Tablertown: Community of Color Since 1830

Tablertown war exhibit audio visual tour by David Butcher. Created by Sarah Henry and Marcus Morris.

The Tablertown Museum People of Color exhibit is remarkable in its scale of artifacts that reflect the history of the Tabler family and its descendants, but also its potential to reflect the larger story of survival of Southeast Ohioans in Appalachia. In our public facing audio tour piece, David Butcher begins with discussing the origins of the exhibit in 2003 within the Kennedy Museum at Ohio University. We learn that community and the persistence of David’s vision allowed the exhibit to continue to evolve into a museum space that attracts international researchers interested in the history of the African American experience in the region. 

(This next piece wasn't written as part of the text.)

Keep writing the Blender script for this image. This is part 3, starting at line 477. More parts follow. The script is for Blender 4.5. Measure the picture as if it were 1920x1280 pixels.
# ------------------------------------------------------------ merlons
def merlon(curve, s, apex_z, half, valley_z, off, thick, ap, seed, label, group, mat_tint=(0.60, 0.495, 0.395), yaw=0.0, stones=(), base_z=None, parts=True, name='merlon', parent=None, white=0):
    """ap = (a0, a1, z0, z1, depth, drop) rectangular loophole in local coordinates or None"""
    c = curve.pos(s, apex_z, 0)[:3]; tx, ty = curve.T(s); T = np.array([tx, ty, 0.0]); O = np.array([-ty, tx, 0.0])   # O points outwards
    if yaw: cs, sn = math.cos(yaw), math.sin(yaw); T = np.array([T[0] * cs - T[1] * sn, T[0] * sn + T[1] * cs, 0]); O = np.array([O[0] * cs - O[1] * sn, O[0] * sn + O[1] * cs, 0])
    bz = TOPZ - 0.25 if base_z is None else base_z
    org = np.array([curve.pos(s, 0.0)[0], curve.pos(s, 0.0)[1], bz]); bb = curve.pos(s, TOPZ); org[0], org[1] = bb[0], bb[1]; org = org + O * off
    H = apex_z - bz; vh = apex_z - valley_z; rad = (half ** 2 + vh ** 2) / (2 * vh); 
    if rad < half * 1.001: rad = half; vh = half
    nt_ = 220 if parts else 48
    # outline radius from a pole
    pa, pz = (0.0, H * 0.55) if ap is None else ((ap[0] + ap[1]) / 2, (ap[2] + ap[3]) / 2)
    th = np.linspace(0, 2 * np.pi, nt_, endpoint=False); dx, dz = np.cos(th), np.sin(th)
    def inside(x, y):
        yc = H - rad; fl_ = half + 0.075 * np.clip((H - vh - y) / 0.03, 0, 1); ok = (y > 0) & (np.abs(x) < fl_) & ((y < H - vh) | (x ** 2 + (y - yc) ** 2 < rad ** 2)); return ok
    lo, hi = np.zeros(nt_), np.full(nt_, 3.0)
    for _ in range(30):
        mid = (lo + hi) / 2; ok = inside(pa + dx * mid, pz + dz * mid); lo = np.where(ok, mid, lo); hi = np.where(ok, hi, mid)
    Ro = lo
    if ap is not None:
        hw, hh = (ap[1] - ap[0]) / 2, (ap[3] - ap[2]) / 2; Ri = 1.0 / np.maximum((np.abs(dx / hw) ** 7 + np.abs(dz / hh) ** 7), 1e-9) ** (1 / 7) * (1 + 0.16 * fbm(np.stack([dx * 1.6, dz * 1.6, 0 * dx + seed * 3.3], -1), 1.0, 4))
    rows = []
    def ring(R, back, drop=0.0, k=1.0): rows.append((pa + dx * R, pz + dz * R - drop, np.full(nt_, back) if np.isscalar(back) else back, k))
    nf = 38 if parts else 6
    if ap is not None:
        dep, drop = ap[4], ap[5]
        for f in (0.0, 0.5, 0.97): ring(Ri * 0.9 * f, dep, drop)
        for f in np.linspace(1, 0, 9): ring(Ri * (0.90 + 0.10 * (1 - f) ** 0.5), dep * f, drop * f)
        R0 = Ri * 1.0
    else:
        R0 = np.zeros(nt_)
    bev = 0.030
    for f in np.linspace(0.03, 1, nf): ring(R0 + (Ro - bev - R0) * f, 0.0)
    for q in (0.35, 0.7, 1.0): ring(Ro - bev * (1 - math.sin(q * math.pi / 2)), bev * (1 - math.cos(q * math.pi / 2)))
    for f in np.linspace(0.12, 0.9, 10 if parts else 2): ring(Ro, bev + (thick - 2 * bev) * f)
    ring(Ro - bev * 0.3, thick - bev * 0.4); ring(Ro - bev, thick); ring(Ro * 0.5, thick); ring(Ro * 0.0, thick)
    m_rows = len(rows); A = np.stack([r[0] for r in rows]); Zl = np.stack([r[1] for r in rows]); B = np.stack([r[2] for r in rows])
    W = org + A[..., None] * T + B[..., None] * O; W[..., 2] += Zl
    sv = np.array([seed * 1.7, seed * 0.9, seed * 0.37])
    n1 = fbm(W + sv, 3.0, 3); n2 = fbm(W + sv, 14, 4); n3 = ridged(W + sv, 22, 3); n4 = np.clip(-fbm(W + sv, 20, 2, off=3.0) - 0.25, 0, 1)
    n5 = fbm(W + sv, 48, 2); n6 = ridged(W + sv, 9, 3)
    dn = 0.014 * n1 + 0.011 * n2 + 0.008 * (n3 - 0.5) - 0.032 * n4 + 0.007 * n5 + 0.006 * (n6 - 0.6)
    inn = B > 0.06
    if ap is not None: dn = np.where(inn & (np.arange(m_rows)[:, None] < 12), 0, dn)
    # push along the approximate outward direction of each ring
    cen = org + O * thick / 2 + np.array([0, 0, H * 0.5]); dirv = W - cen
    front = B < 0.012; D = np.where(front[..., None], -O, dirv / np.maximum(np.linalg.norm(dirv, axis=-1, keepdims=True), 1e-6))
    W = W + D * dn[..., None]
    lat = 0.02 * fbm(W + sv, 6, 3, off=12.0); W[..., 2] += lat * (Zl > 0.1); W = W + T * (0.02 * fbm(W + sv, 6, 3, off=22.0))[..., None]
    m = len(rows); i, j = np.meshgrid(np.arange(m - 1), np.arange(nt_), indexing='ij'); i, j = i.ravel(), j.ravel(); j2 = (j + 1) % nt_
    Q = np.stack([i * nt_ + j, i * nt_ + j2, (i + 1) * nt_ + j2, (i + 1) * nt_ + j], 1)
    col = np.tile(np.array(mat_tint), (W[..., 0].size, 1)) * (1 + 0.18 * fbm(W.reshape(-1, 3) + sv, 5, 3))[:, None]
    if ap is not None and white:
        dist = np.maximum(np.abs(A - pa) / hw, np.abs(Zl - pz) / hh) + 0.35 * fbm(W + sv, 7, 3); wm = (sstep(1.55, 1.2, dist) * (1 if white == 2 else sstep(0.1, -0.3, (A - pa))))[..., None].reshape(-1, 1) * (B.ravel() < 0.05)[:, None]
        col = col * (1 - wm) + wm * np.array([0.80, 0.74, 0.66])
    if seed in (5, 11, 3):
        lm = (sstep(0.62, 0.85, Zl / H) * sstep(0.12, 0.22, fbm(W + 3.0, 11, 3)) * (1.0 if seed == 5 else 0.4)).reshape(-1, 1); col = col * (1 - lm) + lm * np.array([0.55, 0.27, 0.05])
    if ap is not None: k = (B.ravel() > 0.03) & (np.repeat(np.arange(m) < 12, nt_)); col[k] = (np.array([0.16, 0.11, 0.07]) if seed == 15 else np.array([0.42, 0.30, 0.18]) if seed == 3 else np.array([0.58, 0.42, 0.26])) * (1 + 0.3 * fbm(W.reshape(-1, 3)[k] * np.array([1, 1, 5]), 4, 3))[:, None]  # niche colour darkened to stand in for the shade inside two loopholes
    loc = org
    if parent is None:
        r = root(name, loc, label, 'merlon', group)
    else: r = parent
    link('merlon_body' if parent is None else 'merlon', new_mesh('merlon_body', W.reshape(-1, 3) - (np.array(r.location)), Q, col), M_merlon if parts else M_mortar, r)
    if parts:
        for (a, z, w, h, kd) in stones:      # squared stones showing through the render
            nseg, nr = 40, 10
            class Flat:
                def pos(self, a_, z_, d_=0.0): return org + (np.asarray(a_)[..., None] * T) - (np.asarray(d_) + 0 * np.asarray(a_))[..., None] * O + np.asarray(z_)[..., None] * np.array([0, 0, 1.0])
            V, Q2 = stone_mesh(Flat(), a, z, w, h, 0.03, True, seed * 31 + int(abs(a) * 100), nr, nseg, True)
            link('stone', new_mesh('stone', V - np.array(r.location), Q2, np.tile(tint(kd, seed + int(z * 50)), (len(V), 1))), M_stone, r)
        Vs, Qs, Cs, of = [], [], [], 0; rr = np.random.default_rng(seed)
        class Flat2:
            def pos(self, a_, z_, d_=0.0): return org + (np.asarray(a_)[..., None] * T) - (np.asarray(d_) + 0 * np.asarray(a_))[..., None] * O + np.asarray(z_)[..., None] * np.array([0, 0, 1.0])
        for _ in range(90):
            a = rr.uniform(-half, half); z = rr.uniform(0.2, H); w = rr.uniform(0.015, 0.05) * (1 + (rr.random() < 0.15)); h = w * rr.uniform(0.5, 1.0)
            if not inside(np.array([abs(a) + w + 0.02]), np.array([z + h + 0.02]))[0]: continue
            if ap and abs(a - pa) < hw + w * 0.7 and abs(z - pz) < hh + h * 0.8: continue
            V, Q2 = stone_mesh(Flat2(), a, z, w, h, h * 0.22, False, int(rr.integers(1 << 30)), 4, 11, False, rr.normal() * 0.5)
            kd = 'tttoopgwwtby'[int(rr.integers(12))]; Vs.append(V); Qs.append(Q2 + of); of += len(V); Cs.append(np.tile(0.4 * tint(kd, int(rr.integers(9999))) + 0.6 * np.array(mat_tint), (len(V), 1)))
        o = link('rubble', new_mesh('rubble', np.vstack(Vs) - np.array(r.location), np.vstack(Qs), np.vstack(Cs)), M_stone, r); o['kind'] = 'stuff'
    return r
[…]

Focusing on the Civil War story within the space, we go with David as we travel back into the 1840’s, through the Civil War and learn about the people who fought at key battles to preserve the Union in the United States. David highlights men of color in the Tablertown area. Milton Holland, the only person in Athens County awarded the Congressional Medal Of Honor, is a highlight. Especially as he has been nationally recognized. Granville Lucas, buried just a short drive from the Tablertown Museum at the Haga Cemetery on Haga Ridge Rd. provides us with a context to the experience of soldiers of color on naval ships. Jerry Sims, who was the catalyst for his embarking on this adventure of the family archive, is a reminder that the project began with understanding there is a larger Black history that is not taught. Those soldiers and the community that surround them, particularly the women who exist within these stories, remind us that the nuances of small Appalachian towns are essential to the conversation of the American experiment.   

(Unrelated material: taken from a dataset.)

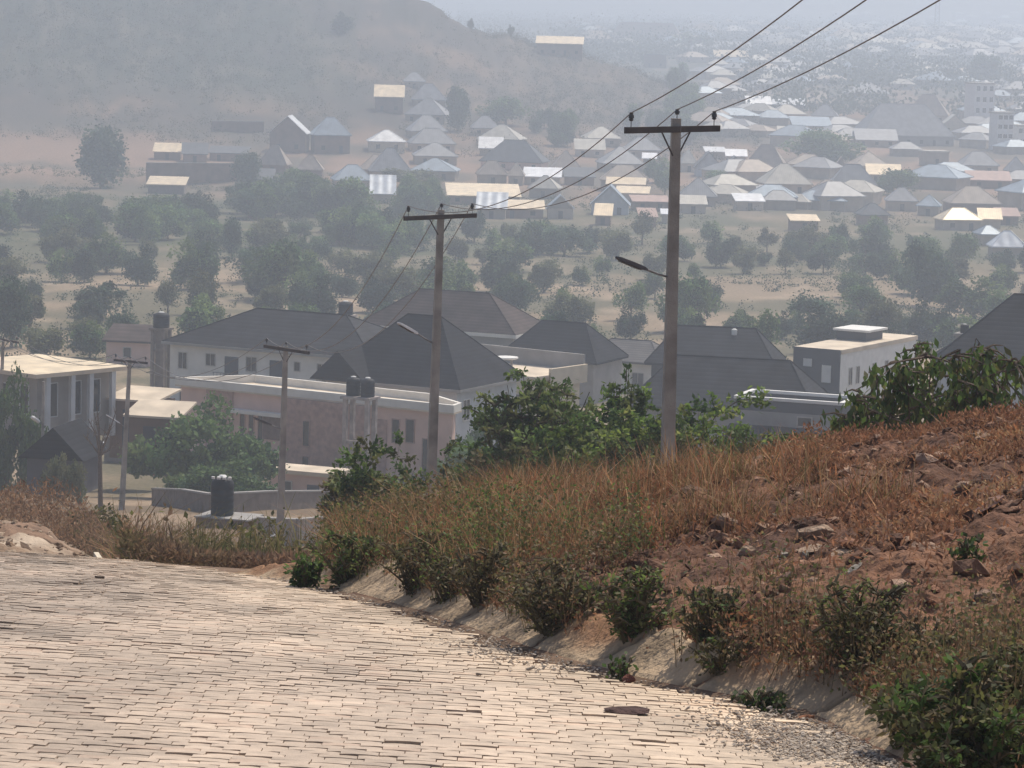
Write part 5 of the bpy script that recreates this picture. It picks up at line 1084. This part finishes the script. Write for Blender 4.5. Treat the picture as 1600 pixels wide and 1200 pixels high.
# faint houses of the far town: too small and hazy to tell apart
def far_house(proto=[]):
    pass
FAR = []
for c in 'ggktb':
    e = .4; r = empty('far_house', (0, 0, 0), 0, 'faint hazy house among the many roofs of the far town', 'house', 'faint far houses'); a, d, hw = 6.5, 5, 3.2
    MB().box(-a, a, -d, d, -6, hw).build('wall', M['vwall'], r); hip_roof(-a, a, -d, d, hw + .2, 3.0, .6, 4, 'x').build('roof', M['v' + c], r); FAR.append([r, False])
nf = 0; tries = 0; taken = [(v[0], v[1], v[2] - 6, v[3] + v[6] + 3) for v in VH]
while nf < 270 and tries < 6000:
    tries += 1; x = rnd.uniform(900, 1620); y = rnd.choice((rnd.uniform(24, 80), rnd.uniform(45, 160), rnd.uniform(180, 330)))
    if x < 1100 and y > 130 - (1100 - x) * .30: continue
    if y > 175 and (x < 1060): continue
    if any(a - 8 < x < b + 8 and c - 2 < y < d + 2 for a, b, c, d in taken): continue
    if any(abs(x - a) < 13 and abs(y - b) < 5 for a, b in [(t[0] + 1, t[2] + 7) for t in taken[-200:]]): continue
    p = rnd.choice(FAR); o = p[0] if not p[1] else copy_tree(p[0]); p[1] = True
    q = hit(x, y, 700); o.location = q; o.rotation_euler = (0, 0, rnd.uniform(-.6, .6)); sc_ = rnd.uniform(.65, 1.1) * (1.0 if q[1] < 2000 else 1.5); o.scale = (sc_ * rnd.uniform(.8, 1.3), sc_, sc_ * rnd.uniform(.8, 1.1)); nf += 1
    taken.append((x - 1, x + 1, y - 7, y + 2))
for p in FAR:
    if not p[1]: p[0].location = hit(1300, 120, 700)

# ------------------------------------------------------------------ trees of the orchard, the belt and the village
def crown_mesh(seed, n, leaf, shape, cols):
    """unit-ish crown: clumps of leaf faces in an uneven volume; shape = list of (cx,cy,cz,rx,ry,rz)"""
    rg = np.random.default_rng(seed); K = 34; cl = []
    for k in range(K):
        s = shape[rg.integers(0, len(shape))]; v = rg.normal(size=3); v /= np.linalg.norm(v); rr = rg.uniform(.55, 1.0)
        cl.append((s[0] + v[0] * s[3] * rr, s[1] + v[1] * s[4] * rr, s[2] + v[2] * s[5] * rr))
    cl = np.array(cl); ii = rg.integers(0, K, n); tw = rg.uniform(.65, 1.35, K); sz = rg.uniform(.07, .17, K)
    g_ = rg.normal(size=(n, 3)); g_ *= np.minimum(1, 1.55 / np.linalg.norm(g_, axis=1))[:, None]; core = rg.random(n) < .45; g_[core] *= .72; leaf = np.where(core, leaf * 1.9, leaf)[:, None]; P_ = cl[ii] + g_ * sz[ii][:, None]
    V, Fq = leaves(P_, rg.normal(size=(n, 3)), leaf, .2, rg, .7); C = np.array(cols)[rg.integers(0, len(cols), K)[ii]] * (tw[ii] * rg.uniform(.8, 1.25, n))[:, None]
    return np_mesh('crown', V, Fq, M['treeleaf'], np.repeat(np.clip(C * 1.35, .004, .6), 4, 0))
def trunk_mesh(seed, h0, sp):
    r_ = random.Random(seed); m = MB(); m.tube([(0, 0, -.12), (r_.uniform(-.02, .02), 0, h0 * .5), (r_.uniform(-.03, .03), r_.uniform(-.03, .03), h0)], [.035, .026, .02], 6)
    for k in range(5):
        a = r_.uniform(0, 6.28); m.tube([(0, 0, h0 * .8), (math.cos(a) * sp * .35, math.sin(a) * sp * .35, h0 + .18), (math.cos(a) * sp * .7, math.sin(a) * sp * .7, h0 + .38)], [.018, .012, .005], 5)
    me = bpy.data.meshes.new('trunk'); me.from_pydata(m.v, [], m.f); me.materials.append(M['bark']); return me
TG = [(.065, .115, .042), (.085, .135, .045), (.115, .155, .055), (.045, .08, .034)]; TO = [(.105, .115, .055), (.08, .09, .045), (.13, .13, .065)]; TD = [(.036, .066, .034), (.048, .078, .040), (.03, .052, .03)]
KIND = {   # height-1 trees
 'round': [(0, 0, .58, .36, .36, .33), (.12, .05, .40, .36, .32, .26), (-.14, 0, .45, .3, .3, .25)], 'tall': [(0, 0, .45, .24, .24, .32), (.02, 0, .70, .20, .20, .28)], 'broad': [(-.25, 0, .48, .34, .3, .28), (.25, .05, .50, .34, .3, .30), (0, 0, .70, .3, .28, .22), (.4, 0, .36, .2, .2, .2)],
 'loose': [(-.1, 0, .7, .25, .25, .2), (.18, .1, .55, .22, .2, .16), (-.2, -.1, .48, .2, .2, .14)], 'low': [(-.3, 0, .4, .35, .3, .3), (.3, 0, .42, .38, .3, .3), (0, 0, .5, .4, .35, .36)]}
TM = {}
for i, (k, shp) in enumerate(KIND.items()):
    for j, cols in enumerate((TG, TO, TD)):
        n = {'round': 5000, 'tall': 4600, 'broad': 6000, 'loose': 2400, 'low': 5500}[k]
        TM[k, j] = (crown_mesh(100 + i * 10 + j, n, (.044, .047, .042)[j] if k != 'loose' else .042, shp, cols), trunk_mesh(200 + i * 7 + j, {'low': .1}.get(k, .3), .35))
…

David Butcher is a descendant of Hannah and Michael Tabler. Both born in 1775 when our country was fresh from its revolution against the British. Hannah and Michael were pioneers of Southeastern Ohio who came together on the Tabler family plantation in Virginia where she was enslaved. In 1830, post emancipation of Hannah and their 6 children, they settled in the region after crossing the Ohio River and purchasing land from a Revolutionary War veteran. Their land is known as Kilvert, Ohio on the map, but locally known as Tablertown. David is one of thousands who descend from this story but has found the greatest pull to preserve and amplify this history. 

Beginning with the image of his great, great grandfather Jerry Sims that sparked his curiosity into the past, David has found his life’s work in the Tablertown Museum/People of Color exhibit. Decades of collecting, researching, grant writing and dreaming have led him to today. He is enthusiastic about the potential to educate generations of people about their history, which is important to the larger conversation of Black, Ohio and Appalachian communities.

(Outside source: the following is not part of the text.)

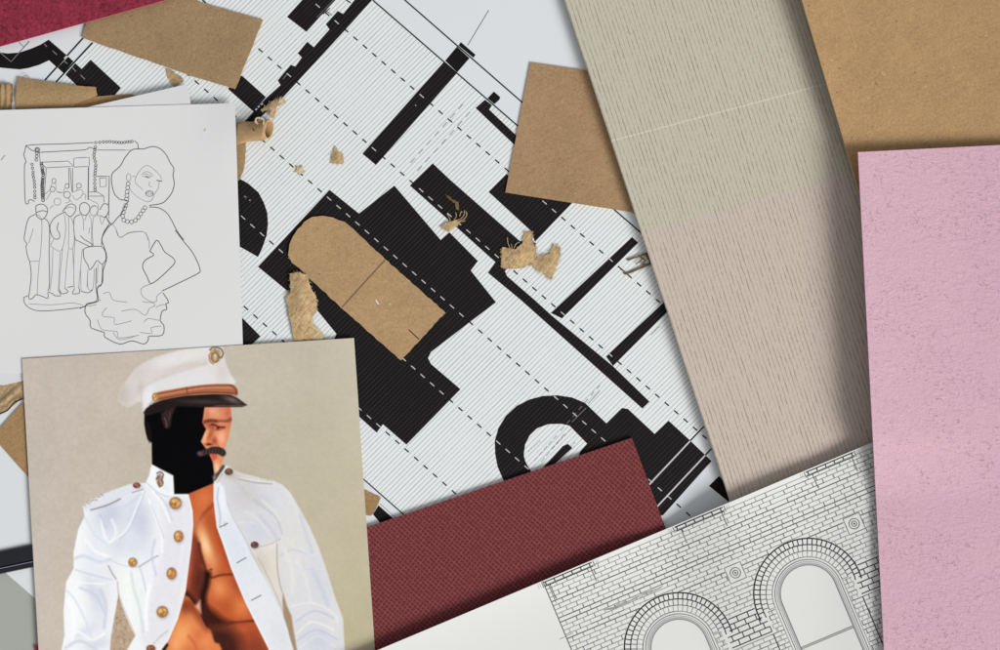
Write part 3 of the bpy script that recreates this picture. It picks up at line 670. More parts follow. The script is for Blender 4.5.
fill(lp, (124, 54, 36), 2.2); blob(189.5, 572, 3, 26, (176, 88, 56), .85, 8); blob(199, 583, 4.5, 16, (72, 30, 25), .8, 6); blob(192, 538, 2.6, 14, (170, 80, 46), .6)
stroke(k7([(235, 280), (270, 320), (300, 345)]), 5, (50, 22, 18), 4, .8)
blob(221, 591, 15, 15, (220, 122, 70), .95); blob(219, 588, 6, 9, (238, 156, 100), .7, -15); blob(241, 607, 11, 11, (228, 134, 76), .9, 40)
blob(226, 607, 9, 10, (186, 84, 46), .7); blob(236, 585, 4.5, 11, (164, 70, 46), .6, -25)
stroke(k7([(365, 168), (405, 180), (450, 166), (500, 160), (550, 160)]), 2.4, (116, 46, 30), 2, .85)
blob(211, 569.6, 1.7, 1.3, (120, 44, 34), .85); blob(207, 566, 5, 3, (214, 108, 66), .5)
stroke(k7([(318, -40), (330, 30), (352, 100), (372, 165)]), 3, (92, 38, 26), 2.6, .85)
stroke(k7([(374, 160), (362, 230), (345, 300), (350, 380), (380, 460), (405, 515)]), 7, (36, 16, 14), 5, .97)
fill(k7([(340, 350), (400, 385), (480, 450), (540, 476), (470, 500), (400, 518), (330, 480)]), (62, 28, 22), 4)
stroke(k7([(395, 516), (450, 500), (530, 477), (600, 470), (670, 462)]), 2.6, (60, 24, 18), 2.2, .85)
fill([(208, 634), (222, 626), (250, 622.5), (262, 640), (285, 700), (215, 700)], (168, 74, 44), 4, .9); blob(243, 629, 12, 5, (198, 92, 52), .8, -10)
fill([(208, 632), (224, 627), (236, 634), (242, 650), (250, 700), (200, 700)], (58, 28, 25), 8, .92); blob(255, 650, 14, 12, (120, 56, 42), .6)
fill(k7([(293, 366), (326, 328), (332, 414)]), (224, 172, 152), 1.6, 1, 0)
arm = k7([(232, 300), (300, 390), (360, 500), (392, 525), (420, 600), (465, 645)])+[(228, 700), (150, 700)]+k7([(110, 620), (180, 450)])
fill(arm, (226, 132, 78), 1.4)
CLIP[0] = SK*mask(arm, 1.4)
blob(186, 606, 8, 9, (134, 60, 36), .95, 40); stroke(k7([(270, 360), (320, 430), (370, 505)]), 8, (142, 62, 38), 7, .85)
blob(183, 634, 11, 12, (248, 170, 106), .95, 30); blob(200, 637, 10, 9, (216, 112, 66), .7); blob(206, 642, 7, 7, (240, 150, 96), .7); blob(190, 652, 14, 6, (206, 112, 72), .5)
stroke(k7([(250, 560), (290, 610), (300, 660)]), 2.5, (196, 96, 58), 3, .6); blob(176, 646, 6, 8, (250, 178, 120), .7)
CLIP[0] = None
fill(k7([(58, 652), (105, 600), (120, 620), (95, 660)]), (30, 24, 20), 1, 1, 0)
# coat, wearer's right (left in the print)
coatL = [(149, 476), (146, 483)]+k4([(500, 152), (400, 180), (270, 230), (150, 300), (160, 370), (120, 450), (90, 600)])+k5([(155, 60), (155, 120), (105, 210), (88, 400), (95, 560), (75, 650)])+[(57, 700), (108, 700), (110, 650), (111, 636), (114, 619), (117, 603), (118.5, 593), (121.5, 604), (125.4, 614.6), (130, 626), (135.4, 636), (127, 650), (122, 700), (140, 700), (158, 655)]+[(168, 641), (177.7, 619), (185.4, 591.5), (190.8, 550), (193, 524.6), (192.3, 510.8), (188.5, 494.6), (174, 494.4), (160, 470), (152, 463)]
fill([(116, 588), (128, 610), (140, 634), (126, 700), (106, 700), (108, 620)], (188, 164, 140), 1.5, 1, 0)
for q in range(130):
    x = rng.uniform(112, 136); y = rng.uniform(598, 660); blob(x, y, 1.0, 1.0, (150, 124, 98) if q % 2 else (214, 194, 172), .6)
CL = mask(coatL, .8, 0); CLIP[0] = CL
put(np.arange(X.size), CL, (244, 245, 248))
IMG += (CL*((nz[1]-.5)*5))[:, None]
blob(110, 515, 17, 20, (204, 210, 225), .95, 20); blob(140, 522, 13, 26, (205, 211, 225), .95, -8); blob(120, 545, 14, 14, (212, 218, 230), .7)
blob(133, 545, 12, 12, (222, 228, 240), .8); fill([(162, 500), (190, 500), (193, 530), (189, 560), (180, 605), (165, 645), (140, 640), (150, 600), (160, 560), (164, 530)], (232, 231, 237), 4, .95)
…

The Tablertown Museum currently resides in a pole barn on David’s property along State Route 329 in Stewart, Ohio, but David is excited to move the museum to a facility closer to Tablertown proper. His goal is to build on the land that fed the community for generations at the heart of the coal mines. A freestanding museum to contain all he has built is what he believes can carry this legacy into the next generation. His vision is ambitious, but thoughtful in its desire to have a space for people to engage the past.

In addition to a new space for the museum, David is petitioning to return the name of the hamlet to Tablertown from the official name, Kilvert. The Kilvert Mining company has long abandoned the area, but the Tablers persist. One imagines this change in name will also reinforce the mentality of those who remain to continue fighting to preserve their legacy. Reclamation of heritage from 19th century  industrialization is essential to the Black Appalachian narrative.

Tablertown Museum represents an important shift in how communities take control of their stories. A childhood seed planted in David to consider alternatives to the history we have been provided is now at a place where the global conversation has shifted away from a Eurocentric idealization of America into bigger questions of who is responsible for building this country. Enslaved Black people, Indigenous folks and immigrants who have quietly found their way, despite centuries of violence, are working to establish a new American history. The efforts of David Butcher are necessary to provide a truth of the experience in this region of those who lived it.